Puces électroniques, la course à l’infiniment petit : dans les coulisses d’un "joyau" européen méconnu
"L’homme créa la tech à son image". Ce pourrait être le titre de la fresque aperçue à l’Imec, représentant deux mains - une humaine, une robotique - essayant désespérément de s’atteindre. Une subtile référence à l’œuvre de Michel-Ange, mettant quant à elle en scène Adam et Dieu pointant leurs index l’un vers l’autre, au plafond de la Chapelle Sixtine du Vatican. Elle rappelle, au fond, que la mission principale de l’Institut de micro-électronique et composants (Imec), situé à Louvain, en Belgique, repose sur une part de croyance. Croyance non pas en la Genèse biblique, mais en la "loi de Moore".
En 1965, le cofondateur d’Intel, Gordon Moore, a prédit que le nombre de transistors présents sur une puce électronique - que l’on retrouve communément appelée semi-conducteurs - doublerait tous les dix-huit mois afin de soutenir nos besoins technologiques, des antennes télécoms à nos satellites, en passant par l’intelligence artificielle ou les objets connectés.
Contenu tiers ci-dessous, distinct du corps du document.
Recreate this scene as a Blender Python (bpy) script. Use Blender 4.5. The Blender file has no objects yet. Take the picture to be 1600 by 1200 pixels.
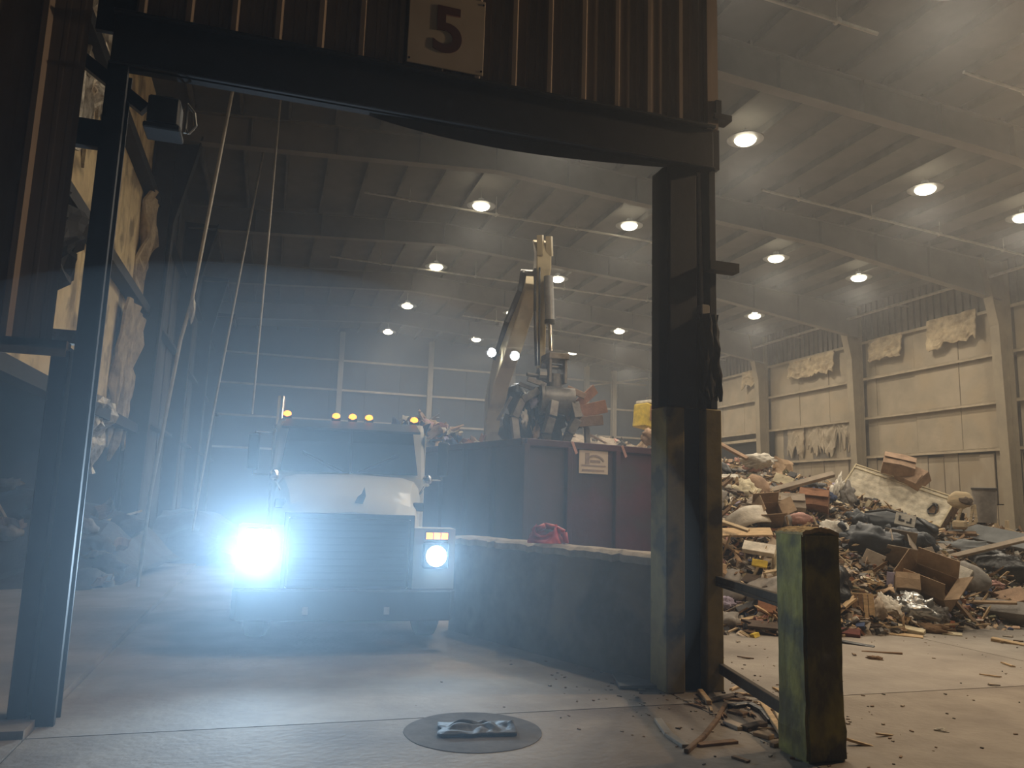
import bpy, bmesh, math, random
from mathutils import Vector, Matrix, noise, Euler
R = math.radians
random.seed(7)
sc = bpy.context.scene
COL = sc.collection

# ------------------------------------------------------------------ camera
FPX = 1202.0
HCAM = 1.65
_Z = Vector((243, -7880, FPX)).normalized()
_Y = Vector((-381, (243 * -381 + FPX * FPX) / 7880, FPX)).normalized()
_X = _Y.cross(_Z).normalized()
if _X.x < 0: _X = -_X
def c2w(v): return Vector((_X.dot(v), _Y.dot(v), _Z.dot(v)))
cam_d = bpy.data.cameras.new('camera')
cam = bpy.data.objects.new('camera', cam_d); COL.objects.link(cam)
ax, ay, az = c2w(Vector((1, 0, 0))), c2w(Vector((0, -1, 0))), c2w(Vector((0, 0, -1)))
az = ax.cross(ay)
m3 = Matrix((ax, ay, az)).transposed()
cam.matrix_world = Matrix.Translation((0, 0, HCAM)) @ m3.to_4x4()
cam_d.sensor_width = 36
cam_d.lens = FPX * 36 / 1600
cam_d.clip_end = 300
cam_d.clip_start = .05
sc.camera = cam

# ------------------------------------------------------------------ world, exposure, big lights
w = bpy.data.worlds.new('night'); sc.world = w; w.use_nodes = True
w.node_tree.nodes['Background'].inputs[0].default_value = (.30, .24, .18, 1)
w.node_tree.nodes['Background'].inputs[1].default_value = .02
sc.view_settings.view_transform = 'Standard'
sc.view_settings.look = 'None'
sc.view_settings.exposure = 0
sc.view_settings.gamma = 1
sc.view_settings.use_curve_mapping = False
sc.cycles.use_denoising = True
sc.cycles.max_bounces = 6
sc.cycles.diffuse_bounces = 3
sc.cycles.glossy_bounces = 2
sc.cycles.transmission_bounces = 4
sc.cycles.volume_bounces = 0
sc.cycles.sample_clamp_indirect = 4
sc.cycles.caustics_reflective = False
sc.cycles.caustics_refractive = False
HAZE = .0065
HAZE_G = .72
LAMP_W = 165
LAMP_COL = (1.0, .87, .68)
HEAD_L, HEAD_R = 1080, 180
CLOUD = .026
HEAD_COL = (.52, .76, 1.0)
SODIUM_W = 850

# warm yard lamp out of frame, grazing the siding beside the opening
yl = bpy.data.lights.new('yard_lamp_light', 'SPOT'); yl.energy = SODIUM_W; yl.color = (1, .70, .42); yl.shadow_soft_size = .12
yl.spot_size = R(150); yl.spot_blend = .5
ylo = bpy.data.objects.new('yard_lamp_light', yl); COL.objects.link(ylo)
ylo.location = (9.2, 5.35, 6.9)
ylo.rotation_euler = (Vector((1.6, 5.2, 3.5)) - Vector(ylo.location)).to_track_quat('-Z', 'Y').to_euler()

# ------------------------------------------------------------------ pixel -> point helpers (measuring only)
def ray(px, py): return c2w(Vector((px - 800, py - 600, FPX)))
def at_y(px, py, Y):
    d = ray(px, py); t = Y / d.y; return Vector((d.x * t, Y, HCAM + d.z * t))
def at_z(px, py, z=0):
    d = ray(px, py); t = (z - HCAM) / d.z; return Vector((d.x * t, d.y * t, z))

# ------------------------------------------------------------------ materials
MATS = {}
def mat(name, c1, c2=None, scale=4.0, rough=.8, metal=0.0, bump=.0, detail=6, stretch=None, contrast=(.35, .65), spec=.4, c3=None, scale3=.6, bscale=None):
    if name in MATS: return MATS[name]
    m = bpy.data.materials.new(name); m.use_nodes = True
    nt = m.node_tree; b = nt.nodes['Principled BSDF']
    b.inputs['Roughness'].default_value = rough
    b.inputs['Metallic'].default_value = metal
    b.inputs['Specular IOR Level'].default_value = spec
    if c2 is None: c2 = tuple(x * .7 for x in c1)
    tc = nt.nodes.new('ShaderNodeTexCoord'); mp = nt.nodes.new('ShaderNodeMapping')
    nt.links.new(tc.outputs['Object'], mp.inputs[0])
    if stretch: mp.inputs['Scale'].default_value = stretch
    n = nt.nodes.new('ShaderNodeTexNoise'); n.inputs['Scale'].default_value = scale; n.inputs['Detail'].default_value = detail
    n.inputs['Roughness'].default_value = .62
    nt.links.new(mp.outputs[0], n.inputs['Vector'])
    cr = nt.nodes.new('ShaderNodeValToRGB')
    cr.color_ramp.elements[0].position = contrast[0]; cr.color_ramp.elements[0].color = (*c2, 1)
    cr.color_ramp.elements[1].position = contrast[1]; cr.color_ramp.elements[1].color = (*c1, 1)
    nt.links.new(n.outputs[0], cr.inputs[0]); out = cr.outputs[0]
    if c3:
        n3 = nt.nodes.new('ShaderNodeTexNoise'); n3.inputs['Scale'].default_value = scale3; n3.inputs['Detail'].default_value = 5
        nt.links.new(tc.outputs['Object'], n3.inputs['Vector'])
        r3 = nt.nodes.new('ShaderNodeValToRGB'); r3.color_ramp.elements[0].position = .5; r3.color_ramp.elements[1].position = .62
        nt.links.new(n3.outputs[0], r3.inputs[0])
        mx = nt.nodes.new('ShaderNodeMix'); mx.data_type = 'RGBA'
        nt.links.new(r3.outputs[0], mx.inputs[0]); nt.links.new(out, mx.inputs[6]); mx.inputs[7].default_value = (*c3, 1)
        out = mx.outputs[2]
    nt.links.new(out, b.inputs['Base Color'])
    if bump:
        nb = nt.nodes.new('ShaderNodeTexNoise'); nb.inputs['Scale'].default_value = bscale or scale * 4; nb.inputs['Detail'].default_value = 6
        nt.links.new(mp.outputs[0], nb.inputs['Vector'])
        bp = nt.nodes.new('ShaderNodeBump'); bp.inputs['Strength'].default_value = bump; bp.inputs['Distance'].default_value = .02
        nt.links.new(nb.outputs[0], bp.inputs['Height']); nt.links.new(bp.outputs[0], b.inputs['Normal'])
    MATS[name] = m; return m
def emis(name, col, s, base=(.8, .8, .8), sample=False):
    m = bpy.data.materials.new(name); m.use_nodes = True; b = m.node_tree.nodes['Principled BSDF']
    b.inputs['Base Color'].default_value = (*base, 1); b.inputs['Emission Color'].default_value = (*col, 1); b.inputs['Emission Strength'].default_value = s
    m.cycles.emission_sampling = 'AUTO' if sample else 'NONE'
    MATS[name] = m; return m
M_floor = mat('floor_concrete', (.36, .32, .275), (.23, .20, .17), 1.3, .78, bump=.35, c3=(.19, .165, .14), scale3=.35, bscale=14, contrast=(.3, .7))
M_apron = mat('apron_concrete', (.33, .285, .235), (.21, .175, .14), 1.8, .8, bump=.4, c3=(.17, .14, .115), scale3=.5, bscale=18, contrast=(.3, .7))
M_sub = mat('floor_joint_dirt', (.07, .06, .05), None, 6, .95)
M_patch = mat('damp_concrete', (.15, .135, .12), (.10, .09, .082), 4, .9, spec=.1, bump=.2)
M_sidd = mat('siding_brown_metal', (.36, .285, .225), (.25, .20, .165), 2.5, .55, .25, bump=.1, stretch=(1, 1, .25))
M_dark = mat('dark_painted_steel', (.026, .026, .029), (.017, .017, .018), 3, .6, .3, bump=.1)
M_dark2 = mat('sooty_steel', (.04, .037, .035), (.02, .019, .018), 2.2, .7, .2, bump=.15)
M_wallp = mat('dusty_insulation_panel', (.36, .305, .23), (.27, .23, .17), 1.1, .9, bump=.3, c3=(.33, .27, .19), scale3=.9, bscale=8)
M_board = mat('dusty_wall_board', (.36, .305, .23), (.24, .20, .15), 1.6, .95, bump=.5, stretch=(1, 1, .3), c3=(.27, .22, .155), scale3=1.1)
M_torn = mat('torn_insulation', (.50, .41, .27), (.26, .20, .13), 3.5, .95, bump=.8)
M_col = mat('dusty_steel_column', (.31, .262, .19), (.23, .195, .145), 1.5, .75, .1, bump=.2)
M_girt = mat('dusty_girt', (.44, .37, .27), (.30, .25, .18), 2, .8, .1, bump=.2)
M_upw = mat('upper_wall_sheet', (.20, .18, .155), (.14, .125, .11), 2, .75, .2, bump=.1)
M_roof = mat('roof_underside', (.145, .135, .12), (.105, .098, .088), 1.0, .85, .0, bump=.1, c3=(.12, .11, .098), scale3=.5)
M_purl = mat('roof_purlin', (.14, .13, .115), (.09, .083, .075), 2, .8, .1)
M_girder = mat('roof_girder', (.21, .192, .165), (.15, .138, .12), .9, .8, .1, bump=.1)
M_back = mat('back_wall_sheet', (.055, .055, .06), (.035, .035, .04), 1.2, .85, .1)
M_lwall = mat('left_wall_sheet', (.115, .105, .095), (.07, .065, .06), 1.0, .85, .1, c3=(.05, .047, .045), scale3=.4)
M_insul = mat('yellowed_insulation', (.74, .61, .37), (.55, .44, .26), 2.5, .9, bump=.4, c3=(.30, .24, .15), scale3=1.6)
M_foil = mat('torn_foil_vinyl', (.62, .58, .50), (.20, .17, .13), 6, .35, .5, bump=.6)
M_pipe = mat('galvanised_pipe', (.45, .42, .37), (.33, .31, .27), 5, .5, .5)
M_conc = mat('stained_concrete_wall', (.165, .145, .12), (.085, .075, .062), 2.2, .85, bump=.6, c3=(.20, .16, .115), scale3=1.2, bscale=10)
M_conct = mat('pale_concrete_top', (.42, .37, .31), (.27, .235, .19), 5, .9, bump=.6)  # concrete for the barrier top, paler than its body
M_yel = mat('grimy_yellow_steel', (.33, .255, .08), (.17, .135, .055), 2.2, .7, .1, bump=.3, c3=(.07, .058, .035), scale3=2.2)
M_boll = mat('patchy_yellow_timber', (.34, .285, .06), (.12, .095, .035), 3, .8, bump=.7, stretch=(1, 1, .5), c3=(.075, .065, .035), scale3=2.6, contrast=(.4, .6))  # yellow timber with dark blotches spread at random
M_bolltop = mat('worn_timber_top', (.52, .36, .15), (.34, .22, .09), 9, .9, bump=.5)
M_rust = mat('rusty_brown_rail', (.10, .075, .05), (.06, .045, .033), 4, .9, .0, bump=.3)
M_truck = mat('cream_truck_paint', (.56, .54, .46), (.50, .48, .41), .8, .38, .0, spec=.5)
M_blk = mat('black_trim', (.022, .022, .024), (.014, .014, .015), 4, .5)
M_rub = mat('tyre_rubber', (.035, .034, .033), (.02, .02, .02), 8, .85, bump=.3)
M_chr = mat('chrome', (.7, .7, .7), (.55, .55, .55), 3, .18, 1)
M_glass = mat('dark_glass', (.02, .022, .025), (.015, .016, .018), 2, .06, 0, spec=.8)
M_mar = mat('maroon_container_paint', (.085, .022, .034), (.045, .016, .023), 1.6, .62, .05, bump=.35, c3=(.05, .03, .032), scale3=1.3)
M_cshade = mat('container_shaded_paint', (.085, .05, .055), (.045, .035, .037), 1.4, .65, .1, bump=.3)  # shade put into the colour for the container's unlit left panels
M_boom = mat('excavator_cream_yellow', (.60, .50, .30), (.50, .41, .235), 1.2, .5, .05, bump=.1, c3=(.36, .29, .17), scale3=1.2)
M_grap = mat('grapple_worn_steel', (.27, .245, .215), (.12, .105, .09), 4, .5, .5, bump=.3)
M_hyd = mat('grey_cylinder', (.34, .34, .34), (.22, .22, .22), 4, .4, .5)
M_sign = mat('sign_board_beige', (.64, .55, .44), (.54, .46, .36), 2, .75)
M_signd = mat('sign_numeral_dark_brown', (.13, .045, .035), (.11, .04, .03), 4, .8)
M_plate = mat('grey_floor_plate', (.22, .22, .215), (.16, .16, .155), 4, .6, .2, bump=.2)
M_red = mat('red_plastic', (.52, .035, .05), (.33, .02, .03), 4, .35)
WD = {}
def dm(key, c, rough=.85, **k):
    WD[key] = mat('debris_' + key, c, tuple(x * .62 for x in c), k.pop('scale', 5), rough, bump=k.pop('bump', .35), **k); return WD[key]
dm('tan_wood', (.66, .47, .27), stretch=(1, 6, 1)); dm('brown_wood', (.27, .165, .09), stretch=(1, 6, 1)); dm('dark_wood', (.10, .07, .05)); dm('pale_wood', (.64, .50, .32), stretch=(1, 6, 1))
dm('cardboard', (.50, .345, .215), scale=3); dm('grey_card', (.50, .41, .32), scale=3); dm('white', (.80, .74, .64)); dm('cream', (.74, .64, .44)); dm('grey', (.30, .275, .25)); dm('dark', (.055, .053, .055), .6)
dm('black_plastic', (.018, .018, .02), .35); dm('slate_plastic', (.055, .064, .078), .4, scale=2); dm('blue', (.05, .075, .16)); dm('pink', (.58, .33, .28)); dm('rust', (.36, .17, .09)); dm('yellow', (.72, .52, .06)); dm('violet', (.42, .37, .50)); dm('olive', (.20, .19, .11)); dm('foil', (.50, .50, .48), .25, metal=.7); dm('maroon', (.17, .05, .04)); dm('tarp', (.20, .21, .215), .7, scale=1.5); dm('orange', (.60, .20, .09)); dm('green', (.25, .32, .12)); dm('peach', (.50, .33, .22)); dm('mound', (.36, .29, .22), scale=4)
M_faint = mat('faded_print_brown', (.36, .28, .24)); dm('quilt', (.78, .70, .55), scale=7)
E_lamp = emis('lamp_lens_glow', (1, .90, .66), 10)
E_flood = emis('flood_lens_glow', (.95, .98, 1), 22)
E_head = emis('headlight_glow', (.80, 1, .92), 14)
E_headl = emis('bright_headlight_glow', (.92, 1, 1), 18)
E_amber = emis('amber_lamp_glow', (1, .27, .01), 3.6, (.8, .3, .02))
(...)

Une prévision réajustée à deux ans en 1975. Jusqu’à aujourd’hui, malgré quelques soubresauts, son principe tient toujours debout. De 1000 transistors, certaines puces sont passées à plus de 100 milliards mesurant le diamètre d’une hélice d’ADN, soit environ 3 nanomètres. Nos smartphones actuels embarquent plus de puissance de calcul qu’il en a fallu à la Nasa pour poser un vaisseau sur la Lune lors des missions Apollo.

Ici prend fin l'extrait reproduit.